Senibudayabetawi.com – Banyak yang menyebut bahwa Robinhoodnya Betawi tak lain dan tak bukan yaitu para jagoan. Ya, jagoan telah dikenal sejak ratusan tahun lalu di tanah Betawi. Masyarakat Betawi kerap menyebut bahwa para jagoan Betawi tak pernah ‘menjual’, menantang-nantang, tapi bersedia ‘membeli’ bila ada yang mau ‘jual’. Tradisi ini menunjukkan sisi positif para jagoan yang tak agresif dan perbuatan-perbuatan kriminal lainnya.
Menurut tokoh Betawi, H. Irwan Sjafi’ie pada abad ke-19, jago Betawi merujuk pada semacam jawara kampung yang menjadi palang dade atau benteng penghalang orang yang datang dari luar. Dikhawatirkan mengganggu keamanan kampung, akhirnya para jagoan ini mencoba memastikan keamanan kampung. Tak ayal jika para jagoan ini memiliki bekal ilmu silat yang cukup mumpuni di tiap kampung Betawi hingga disebut Robinhoodnya Betawi.
Melansir dari Robinhood Betawi: Kisah Betawi Tempoe Doeloe karya Alwi Shahab (2001), begitu rendah hatinya para jagoan Betawi hingga salah satu asisten almarhum Mahruf, jagoan Tanah Abang menyebut salah satu sifat gurunya. “Kalau caci maki masih bisa ditahan. Ibarat anjing menggonggong tapi tidak menggigit, buat ape kita layani. Tapi, kalau tangan sudah jalan tidak pake entar dulu, langsung digebrak”.
Harmonisnya Hubungan Jagoan dan Rakyat
Dinas Museum dan Sejarah DKI menyebut adanya hubungan yang harmonis antara para jagoan atau jawara dan rakyat. Pada masa penjajahan kondisi kehidupan orang Belanda (Eropa) dan pribumi sangatlah kontras. Orang Belanda yang disebut tuan besar hidup mewah, sementara orang Betawi hidup di rumah-rumah gubuk beratapkan rumbia.

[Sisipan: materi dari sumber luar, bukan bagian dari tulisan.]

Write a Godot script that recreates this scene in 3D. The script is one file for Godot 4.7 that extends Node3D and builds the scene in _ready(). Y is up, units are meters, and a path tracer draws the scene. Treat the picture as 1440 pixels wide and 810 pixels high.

Apalagi pemerintah kolonial memberikan kebebasan kepada warga Belanda untuk memiliki tanah seluas-luasnya di Jakarta, asal mereka berani membayar. Di tanah-tanah tersebut, mereka membuka perkebunan dan pertanian. Penggarapnya adalah warga pribumi.
Para petani yang menggarap lahan milik tuan-tuan tanah itu hidupnya sangat tergencet. Mereka diharuskan membayar pajak. Sedangkan sebagian besar hasil panennya harus diserahkan kepada pemilik tanah. Hukuman berat akan dijatuhkan pada petani yang tidak mematuhi ketentuan ini.
Keadaan yang menimpa warga Betawi semakin mencekam ketika para tuan tanah, yang merupakan raja-raja kecil di wilayahnya, memelihara tukang-tukang pukul dan centeng sebagai penagih pajak.
Pada cerita-cerita rakyat Betawi seperti Si Pitung, Si Jampang, Macam Kemayoran, tokoh-tokohnya digambarkan sebagai jagoan atau jawara yang menentang Belanda dan membela rakyat yang tertindas.
Cerita-cerita rakyat seperti itu mengandung aspirasi, bahwa rakyat Betawi menentang kekuasaan Belanda yang sewenang-wenang. Seperti halnya rakyat di Jawa mengharapkan kedatangan seorang Ratu Adil, rakyat Betawi juga mengharapkan kedatangan seorang jagoan yang dapat melepaskan mereka dari penindasan.
Seperti Si Pitung. Sekalipun jago silat dari Rawa Belong ini suka merampok, bagi warga Betawi 1a bukanlah penjahat biasa. Karena yang dirampoknya adalah tuan-tuan tanah di Betawi dan Meester Cornelis (Jatinegara). Sedangkan hasilnya dibagikan pada rakyat kecil. Karena itulah, bagi warga, Pitung adalah Robinhood-nya Betawi.
Pitung bisa dekat dengan rakyat karena ia berhasil membuat panik pemerintah kolonial Belanda yang dibenci rakyat. Kata Ridwan, rakyat memperoleh kepuasan spiritual melihat Pitung berhasil membuat panik pihak kolonial. Pitung sendiri divonis mati oleh pengadilan kolonial pada 1896.